SUPPLIED ENTRIES >>
=====

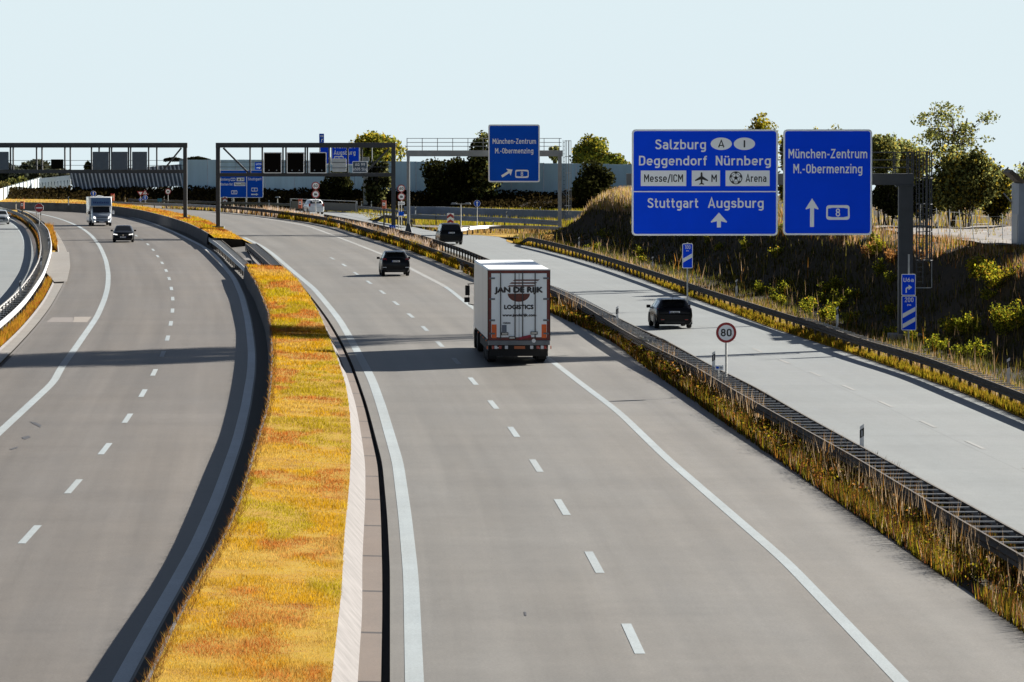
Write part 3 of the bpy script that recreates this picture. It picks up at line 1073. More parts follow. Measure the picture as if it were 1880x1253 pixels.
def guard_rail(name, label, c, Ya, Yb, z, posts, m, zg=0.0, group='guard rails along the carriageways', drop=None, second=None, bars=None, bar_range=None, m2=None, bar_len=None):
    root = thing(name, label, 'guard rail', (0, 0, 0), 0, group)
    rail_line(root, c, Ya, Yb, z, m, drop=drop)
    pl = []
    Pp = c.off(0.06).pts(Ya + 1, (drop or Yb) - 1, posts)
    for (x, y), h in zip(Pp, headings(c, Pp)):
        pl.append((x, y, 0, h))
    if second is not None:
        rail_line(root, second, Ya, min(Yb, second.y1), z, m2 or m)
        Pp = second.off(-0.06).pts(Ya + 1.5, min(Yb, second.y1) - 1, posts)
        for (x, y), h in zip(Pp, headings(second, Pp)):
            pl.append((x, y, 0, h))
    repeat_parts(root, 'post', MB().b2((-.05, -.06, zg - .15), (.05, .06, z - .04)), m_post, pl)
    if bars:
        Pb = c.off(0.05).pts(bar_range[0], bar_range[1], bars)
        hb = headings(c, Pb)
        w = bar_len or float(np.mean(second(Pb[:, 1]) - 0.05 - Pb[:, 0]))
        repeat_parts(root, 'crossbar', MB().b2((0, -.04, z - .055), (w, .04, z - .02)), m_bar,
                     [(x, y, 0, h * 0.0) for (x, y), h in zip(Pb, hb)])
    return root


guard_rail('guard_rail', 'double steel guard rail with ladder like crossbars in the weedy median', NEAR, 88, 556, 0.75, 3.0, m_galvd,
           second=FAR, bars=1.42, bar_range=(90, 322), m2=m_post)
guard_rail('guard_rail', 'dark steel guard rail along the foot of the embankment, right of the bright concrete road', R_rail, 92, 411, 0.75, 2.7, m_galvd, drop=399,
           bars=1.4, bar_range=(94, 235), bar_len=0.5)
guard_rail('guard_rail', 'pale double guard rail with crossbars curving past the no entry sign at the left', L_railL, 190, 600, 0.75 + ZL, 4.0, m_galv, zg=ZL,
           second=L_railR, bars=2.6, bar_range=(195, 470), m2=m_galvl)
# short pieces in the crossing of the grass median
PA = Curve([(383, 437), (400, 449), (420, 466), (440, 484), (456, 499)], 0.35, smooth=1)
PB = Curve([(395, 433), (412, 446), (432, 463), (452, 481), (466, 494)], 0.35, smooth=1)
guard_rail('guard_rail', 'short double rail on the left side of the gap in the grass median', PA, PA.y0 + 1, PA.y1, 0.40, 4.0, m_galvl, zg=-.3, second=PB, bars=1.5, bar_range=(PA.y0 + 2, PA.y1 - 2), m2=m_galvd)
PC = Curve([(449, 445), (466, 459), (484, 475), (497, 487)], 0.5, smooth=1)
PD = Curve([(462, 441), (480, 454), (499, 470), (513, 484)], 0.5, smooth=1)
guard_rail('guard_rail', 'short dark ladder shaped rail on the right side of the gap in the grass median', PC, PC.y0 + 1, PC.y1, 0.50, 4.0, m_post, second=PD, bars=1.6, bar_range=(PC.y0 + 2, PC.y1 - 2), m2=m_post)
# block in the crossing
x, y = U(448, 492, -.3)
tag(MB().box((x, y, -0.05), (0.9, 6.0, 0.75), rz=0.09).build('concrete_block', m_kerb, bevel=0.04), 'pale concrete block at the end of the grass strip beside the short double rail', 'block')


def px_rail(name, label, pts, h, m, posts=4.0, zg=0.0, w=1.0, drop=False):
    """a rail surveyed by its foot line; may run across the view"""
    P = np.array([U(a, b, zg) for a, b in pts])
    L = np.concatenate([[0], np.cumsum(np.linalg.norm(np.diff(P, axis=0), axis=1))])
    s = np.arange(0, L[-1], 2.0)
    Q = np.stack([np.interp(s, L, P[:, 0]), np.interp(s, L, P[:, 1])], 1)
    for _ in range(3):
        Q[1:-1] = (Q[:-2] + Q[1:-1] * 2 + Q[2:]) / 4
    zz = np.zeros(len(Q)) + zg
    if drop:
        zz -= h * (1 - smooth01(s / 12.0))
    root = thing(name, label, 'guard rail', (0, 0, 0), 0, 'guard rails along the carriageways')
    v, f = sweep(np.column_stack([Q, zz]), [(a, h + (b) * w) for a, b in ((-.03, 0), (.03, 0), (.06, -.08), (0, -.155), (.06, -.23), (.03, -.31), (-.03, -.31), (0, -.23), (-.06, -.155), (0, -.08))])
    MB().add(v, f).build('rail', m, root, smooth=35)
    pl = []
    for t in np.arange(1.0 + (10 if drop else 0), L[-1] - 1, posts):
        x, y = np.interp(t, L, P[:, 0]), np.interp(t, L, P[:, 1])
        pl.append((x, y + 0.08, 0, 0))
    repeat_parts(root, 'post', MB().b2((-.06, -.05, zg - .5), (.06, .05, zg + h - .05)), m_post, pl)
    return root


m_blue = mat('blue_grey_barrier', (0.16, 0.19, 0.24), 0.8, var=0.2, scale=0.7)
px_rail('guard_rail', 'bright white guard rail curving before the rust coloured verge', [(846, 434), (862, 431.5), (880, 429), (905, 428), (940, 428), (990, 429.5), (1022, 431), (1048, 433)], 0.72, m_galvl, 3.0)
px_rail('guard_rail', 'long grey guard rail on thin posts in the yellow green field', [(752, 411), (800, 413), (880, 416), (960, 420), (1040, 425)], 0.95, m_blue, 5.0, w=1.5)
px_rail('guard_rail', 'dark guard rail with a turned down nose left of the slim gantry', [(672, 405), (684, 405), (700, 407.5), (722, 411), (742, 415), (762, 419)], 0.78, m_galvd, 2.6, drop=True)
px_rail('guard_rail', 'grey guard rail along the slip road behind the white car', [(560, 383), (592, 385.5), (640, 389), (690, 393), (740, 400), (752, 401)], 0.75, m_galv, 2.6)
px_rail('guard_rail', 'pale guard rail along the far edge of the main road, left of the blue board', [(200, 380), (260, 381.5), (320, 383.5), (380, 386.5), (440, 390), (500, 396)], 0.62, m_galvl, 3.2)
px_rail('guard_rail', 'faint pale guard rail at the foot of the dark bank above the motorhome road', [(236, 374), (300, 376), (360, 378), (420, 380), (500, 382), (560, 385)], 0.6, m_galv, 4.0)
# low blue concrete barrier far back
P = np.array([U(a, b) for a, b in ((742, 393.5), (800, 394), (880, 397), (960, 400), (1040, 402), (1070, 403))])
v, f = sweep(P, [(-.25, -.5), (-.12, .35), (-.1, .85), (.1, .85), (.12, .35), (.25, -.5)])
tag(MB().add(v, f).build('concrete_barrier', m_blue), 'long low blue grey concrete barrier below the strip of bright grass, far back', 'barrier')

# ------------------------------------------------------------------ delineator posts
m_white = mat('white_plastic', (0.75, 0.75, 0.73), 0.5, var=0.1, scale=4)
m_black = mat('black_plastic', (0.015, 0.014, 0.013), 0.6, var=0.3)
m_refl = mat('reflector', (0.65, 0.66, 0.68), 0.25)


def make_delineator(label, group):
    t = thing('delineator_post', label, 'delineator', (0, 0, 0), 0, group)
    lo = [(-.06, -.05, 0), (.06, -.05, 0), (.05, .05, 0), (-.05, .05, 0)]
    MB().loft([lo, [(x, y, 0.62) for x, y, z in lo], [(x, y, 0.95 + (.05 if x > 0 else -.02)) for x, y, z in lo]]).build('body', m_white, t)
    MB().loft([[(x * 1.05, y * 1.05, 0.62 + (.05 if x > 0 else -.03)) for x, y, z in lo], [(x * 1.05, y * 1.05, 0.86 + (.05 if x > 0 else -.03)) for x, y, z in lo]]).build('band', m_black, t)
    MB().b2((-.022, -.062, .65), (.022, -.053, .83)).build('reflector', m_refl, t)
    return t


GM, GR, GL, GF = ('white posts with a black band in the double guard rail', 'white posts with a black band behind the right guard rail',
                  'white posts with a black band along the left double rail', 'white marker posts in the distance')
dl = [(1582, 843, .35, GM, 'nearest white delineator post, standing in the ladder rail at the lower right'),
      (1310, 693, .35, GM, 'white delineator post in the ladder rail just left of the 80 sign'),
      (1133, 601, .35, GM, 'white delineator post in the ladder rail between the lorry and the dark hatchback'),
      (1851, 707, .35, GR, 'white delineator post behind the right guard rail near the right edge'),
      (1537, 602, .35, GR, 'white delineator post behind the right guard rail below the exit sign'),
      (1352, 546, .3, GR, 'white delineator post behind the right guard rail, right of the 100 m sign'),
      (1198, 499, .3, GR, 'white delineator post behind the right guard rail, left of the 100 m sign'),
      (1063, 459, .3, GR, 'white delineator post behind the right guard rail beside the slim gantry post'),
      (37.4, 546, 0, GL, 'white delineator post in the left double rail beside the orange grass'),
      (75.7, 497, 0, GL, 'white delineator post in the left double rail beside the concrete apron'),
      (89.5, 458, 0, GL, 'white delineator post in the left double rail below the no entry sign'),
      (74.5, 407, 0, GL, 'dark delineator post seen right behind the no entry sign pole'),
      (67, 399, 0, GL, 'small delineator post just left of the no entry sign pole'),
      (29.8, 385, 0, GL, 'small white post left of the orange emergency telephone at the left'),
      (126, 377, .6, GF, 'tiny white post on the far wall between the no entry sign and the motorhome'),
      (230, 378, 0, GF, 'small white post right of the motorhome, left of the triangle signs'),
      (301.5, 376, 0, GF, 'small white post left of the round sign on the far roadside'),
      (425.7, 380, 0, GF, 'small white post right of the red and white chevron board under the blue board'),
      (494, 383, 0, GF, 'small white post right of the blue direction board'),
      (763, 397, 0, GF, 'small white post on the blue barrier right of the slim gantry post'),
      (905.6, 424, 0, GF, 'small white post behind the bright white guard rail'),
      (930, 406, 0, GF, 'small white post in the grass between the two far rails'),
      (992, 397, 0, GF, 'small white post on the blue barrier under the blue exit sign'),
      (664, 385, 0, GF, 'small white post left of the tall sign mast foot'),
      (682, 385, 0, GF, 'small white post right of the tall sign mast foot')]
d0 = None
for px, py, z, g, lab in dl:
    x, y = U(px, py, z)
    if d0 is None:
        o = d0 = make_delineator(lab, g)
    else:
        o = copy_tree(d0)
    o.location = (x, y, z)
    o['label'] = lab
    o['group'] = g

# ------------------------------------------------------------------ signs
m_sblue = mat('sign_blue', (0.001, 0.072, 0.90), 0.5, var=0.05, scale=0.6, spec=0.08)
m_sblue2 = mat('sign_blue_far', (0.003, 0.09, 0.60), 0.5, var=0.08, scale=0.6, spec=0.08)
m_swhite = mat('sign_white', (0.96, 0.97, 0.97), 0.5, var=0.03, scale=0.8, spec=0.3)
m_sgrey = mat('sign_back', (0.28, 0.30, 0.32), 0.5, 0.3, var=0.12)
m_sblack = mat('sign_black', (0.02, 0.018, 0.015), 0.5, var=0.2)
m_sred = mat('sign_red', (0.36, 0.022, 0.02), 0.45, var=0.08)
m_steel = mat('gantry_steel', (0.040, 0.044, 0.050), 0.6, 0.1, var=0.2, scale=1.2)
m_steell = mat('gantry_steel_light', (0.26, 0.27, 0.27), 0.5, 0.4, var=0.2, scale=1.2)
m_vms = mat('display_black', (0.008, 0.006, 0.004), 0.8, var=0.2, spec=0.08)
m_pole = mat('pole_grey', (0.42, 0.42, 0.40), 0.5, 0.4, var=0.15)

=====

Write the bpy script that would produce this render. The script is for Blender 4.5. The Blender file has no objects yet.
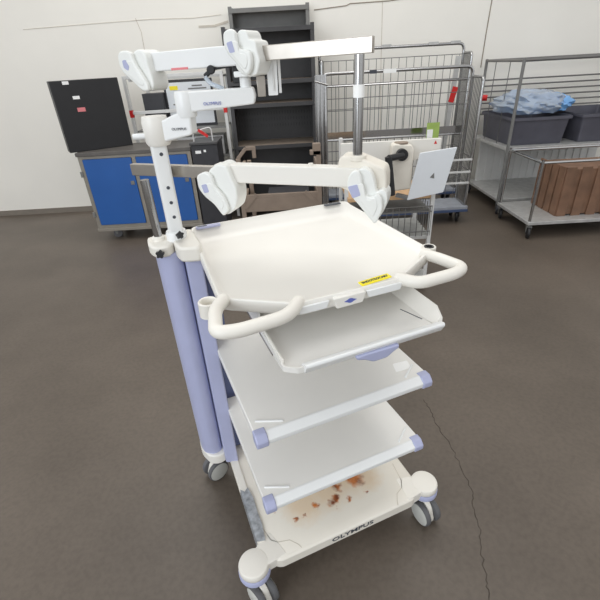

=====

EXERCISE BRIEF >> Report every line in the data above in which the word "that" appears.

OUTPUT >>
Write part 3 of the bpy script that recreates this picture. It picks up at line 1073. More parts follow. Measure the picture as if it were 1880x1253 pixels.
Write the bpy script that would produce this render. The script is for Blender 4.5. The Blender file has no objects yet.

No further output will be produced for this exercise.